Mallory Shotwell Bio

Mallory Shotwell is an interdisciplinary artist, independent curator, and artist professional practices consultant whose work is grounded in care, process, and the social conditions that shape contemporary artistic production. Her practice brings together exhibition-making, public programming, and artist-centered institutional work, with a sustained commitment to community-based, mission-driven arts organizations.
Shotwell is the founder and former director of Cultivate, an artist-run arts organization in Grand Rapids, Michigan. During her tenure, Cultivate supported nearly ten thousand students and more than one thousand artists through exhibitions, educational programs, and community partnerships. The organization functioned as a site for experimentation and dialogue, prioritizing access, responsiveness, and sustained engagement with artists and audiences. Her leadership at Cultivate required the integration of curatorial thinking with program development, artist support, and institutional collaboration, with particular attention to the labor and care involved in making cultural work possible.

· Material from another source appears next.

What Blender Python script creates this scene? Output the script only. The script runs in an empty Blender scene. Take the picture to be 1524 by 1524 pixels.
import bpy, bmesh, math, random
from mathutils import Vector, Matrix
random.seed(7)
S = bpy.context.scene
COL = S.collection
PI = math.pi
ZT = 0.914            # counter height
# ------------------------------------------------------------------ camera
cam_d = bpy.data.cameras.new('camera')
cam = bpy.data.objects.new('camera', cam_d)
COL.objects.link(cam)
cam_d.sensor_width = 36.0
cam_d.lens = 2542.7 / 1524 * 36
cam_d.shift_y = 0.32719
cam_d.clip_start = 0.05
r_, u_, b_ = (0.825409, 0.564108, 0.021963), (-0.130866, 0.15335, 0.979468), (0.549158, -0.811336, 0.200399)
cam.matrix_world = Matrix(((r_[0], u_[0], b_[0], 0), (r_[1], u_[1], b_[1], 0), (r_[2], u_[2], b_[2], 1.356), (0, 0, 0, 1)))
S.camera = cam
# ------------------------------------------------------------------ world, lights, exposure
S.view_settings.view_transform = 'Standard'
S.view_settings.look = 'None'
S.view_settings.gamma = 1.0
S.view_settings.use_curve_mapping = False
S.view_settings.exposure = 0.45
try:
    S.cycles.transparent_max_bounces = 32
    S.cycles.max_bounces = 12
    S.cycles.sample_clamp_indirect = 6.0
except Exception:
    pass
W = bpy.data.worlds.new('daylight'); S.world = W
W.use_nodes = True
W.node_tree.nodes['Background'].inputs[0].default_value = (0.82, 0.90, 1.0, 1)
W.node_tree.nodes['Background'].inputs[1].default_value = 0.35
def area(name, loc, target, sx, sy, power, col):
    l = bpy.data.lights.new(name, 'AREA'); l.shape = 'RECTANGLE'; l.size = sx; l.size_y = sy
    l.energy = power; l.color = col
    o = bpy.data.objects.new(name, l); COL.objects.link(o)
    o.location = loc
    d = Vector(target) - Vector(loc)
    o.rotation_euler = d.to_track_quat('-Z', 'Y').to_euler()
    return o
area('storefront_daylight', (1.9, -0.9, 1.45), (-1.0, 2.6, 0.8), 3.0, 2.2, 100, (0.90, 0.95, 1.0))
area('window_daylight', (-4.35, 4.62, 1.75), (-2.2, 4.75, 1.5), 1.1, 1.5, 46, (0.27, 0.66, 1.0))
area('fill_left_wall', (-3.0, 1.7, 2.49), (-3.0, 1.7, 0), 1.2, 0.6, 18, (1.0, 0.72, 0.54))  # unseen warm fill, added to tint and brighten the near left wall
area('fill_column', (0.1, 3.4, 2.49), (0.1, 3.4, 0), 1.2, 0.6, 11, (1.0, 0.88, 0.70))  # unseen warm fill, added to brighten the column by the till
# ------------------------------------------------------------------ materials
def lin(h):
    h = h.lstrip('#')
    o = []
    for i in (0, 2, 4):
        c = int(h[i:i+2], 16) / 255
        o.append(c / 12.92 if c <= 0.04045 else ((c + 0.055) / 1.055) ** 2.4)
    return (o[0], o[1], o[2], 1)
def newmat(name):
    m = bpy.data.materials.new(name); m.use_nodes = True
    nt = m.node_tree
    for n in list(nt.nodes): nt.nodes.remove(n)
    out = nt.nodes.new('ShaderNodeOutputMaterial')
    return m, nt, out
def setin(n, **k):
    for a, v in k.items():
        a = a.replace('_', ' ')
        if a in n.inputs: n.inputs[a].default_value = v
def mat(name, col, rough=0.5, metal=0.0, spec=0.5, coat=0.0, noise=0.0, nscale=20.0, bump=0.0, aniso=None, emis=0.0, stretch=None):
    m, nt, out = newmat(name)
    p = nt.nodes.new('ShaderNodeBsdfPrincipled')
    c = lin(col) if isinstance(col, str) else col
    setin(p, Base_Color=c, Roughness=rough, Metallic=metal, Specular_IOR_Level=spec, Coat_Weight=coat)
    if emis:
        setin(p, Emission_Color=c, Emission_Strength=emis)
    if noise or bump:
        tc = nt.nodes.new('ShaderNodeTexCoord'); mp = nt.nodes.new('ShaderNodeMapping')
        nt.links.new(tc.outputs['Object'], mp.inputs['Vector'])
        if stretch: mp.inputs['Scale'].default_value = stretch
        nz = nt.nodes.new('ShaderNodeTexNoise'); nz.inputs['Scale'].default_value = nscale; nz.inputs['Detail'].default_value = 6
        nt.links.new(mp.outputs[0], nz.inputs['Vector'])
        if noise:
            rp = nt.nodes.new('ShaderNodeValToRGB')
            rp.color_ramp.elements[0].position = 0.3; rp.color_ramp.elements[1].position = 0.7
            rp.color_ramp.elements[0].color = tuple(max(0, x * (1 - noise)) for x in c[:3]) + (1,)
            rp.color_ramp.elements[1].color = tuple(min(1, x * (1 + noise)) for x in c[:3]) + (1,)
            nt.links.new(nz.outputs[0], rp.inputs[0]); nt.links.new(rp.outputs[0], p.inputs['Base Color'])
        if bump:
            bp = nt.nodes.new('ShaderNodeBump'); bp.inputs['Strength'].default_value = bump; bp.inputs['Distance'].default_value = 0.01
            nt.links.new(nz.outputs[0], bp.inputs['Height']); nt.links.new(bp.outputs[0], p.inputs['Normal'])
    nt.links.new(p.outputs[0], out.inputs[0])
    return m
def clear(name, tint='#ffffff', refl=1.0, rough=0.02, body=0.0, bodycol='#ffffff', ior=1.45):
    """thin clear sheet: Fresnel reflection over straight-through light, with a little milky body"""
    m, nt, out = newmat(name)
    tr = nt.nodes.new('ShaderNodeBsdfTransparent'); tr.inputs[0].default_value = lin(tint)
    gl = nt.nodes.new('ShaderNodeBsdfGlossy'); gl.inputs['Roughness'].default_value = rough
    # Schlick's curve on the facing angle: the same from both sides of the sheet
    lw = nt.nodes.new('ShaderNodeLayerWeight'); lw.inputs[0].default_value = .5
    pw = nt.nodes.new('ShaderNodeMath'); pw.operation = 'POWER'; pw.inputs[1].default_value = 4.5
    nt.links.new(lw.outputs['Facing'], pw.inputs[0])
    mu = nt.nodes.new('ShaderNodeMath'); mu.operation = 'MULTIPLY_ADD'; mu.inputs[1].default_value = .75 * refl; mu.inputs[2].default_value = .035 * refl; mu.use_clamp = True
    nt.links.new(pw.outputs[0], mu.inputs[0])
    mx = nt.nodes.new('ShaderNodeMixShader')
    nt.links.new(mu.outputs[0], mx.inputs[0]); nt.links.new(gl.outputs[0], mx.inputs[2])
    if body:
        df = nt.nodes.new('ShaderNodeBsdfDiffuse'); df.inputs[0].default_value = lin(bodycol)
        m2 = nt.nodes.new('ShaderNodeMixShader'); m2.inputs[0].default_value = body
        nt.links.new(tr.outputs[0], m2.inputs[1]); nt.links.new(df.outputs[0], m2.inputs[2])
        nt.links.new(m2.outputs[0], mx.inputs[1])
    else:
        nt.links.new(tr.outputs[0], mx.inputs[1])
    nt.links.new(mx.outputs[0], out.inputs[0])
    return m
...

As an independent curator, Shotwell develops exhibitions and programs that are research-driven and artist-centered. Her projects, including It Takes a Village and Embodied Homescapes, reflect an interest in interdisciplinary exchange and in how artistic practices are shaped by systems of care, labor, and belonging. Her curatorial approach emphasizes collaboration, listening, and attention to context, while remaining closely engaged with the practical and structural realities of exhibition-making within nonprofit and civic institutions.
In parallel, Shotwell works as an artist professional practices consultant, supporting mid-career artists as they navigate exhibitions, residencies, juried opportunities, and nonprofit or civic contexts. This work focuses on the often-invisible institutional and operational dimensions of artistic practice: organizing timelines and materials, coordinating overlapping commitments, managing professional correspondence, and supporting thoughtful decision-making around capacity and alignment. Rather than offering creative direction or coaching, her role is to help artists engage institutions with clarity, care, and reliability.
Shotwell’s interdisciplinary art practice informs both her curatorial and consulting work. Working across drawing, painting, photography, and new media, her artwork attends to intimacy, endurance, and the relationship between personal experience and collective structures. Maintaining an active studio practice allows her to approach curatorial and institutional work from the position of an artist, grounded in lived experience and an understanding of the vulnerabilities and demands of sustained practice.
Her background also includes extensive work in arts education and program design. She has developed curricula and facilitated workshops for diverse audiences, with an emphasis on cultural literacy, storytelling, and the practical conditions that support artistic inquiry over time. Across her roles, she has consistently worked at the intersection of artistic experimentation, public engagement, and organizational structure.
Shotwell is currently devoting her career to expanding her independent curatorial practice and professional practices work, with the goal of contributing to exhibitions, public programs, and research-driven initiatives within institutions that prioritize artists, community, and process. She is interested in roles and collaborations that understand exhibitions and programs as ongoing, relational practices—sites where care, rigor, and sustained attention can meaningfully shape contemporary art and its publics.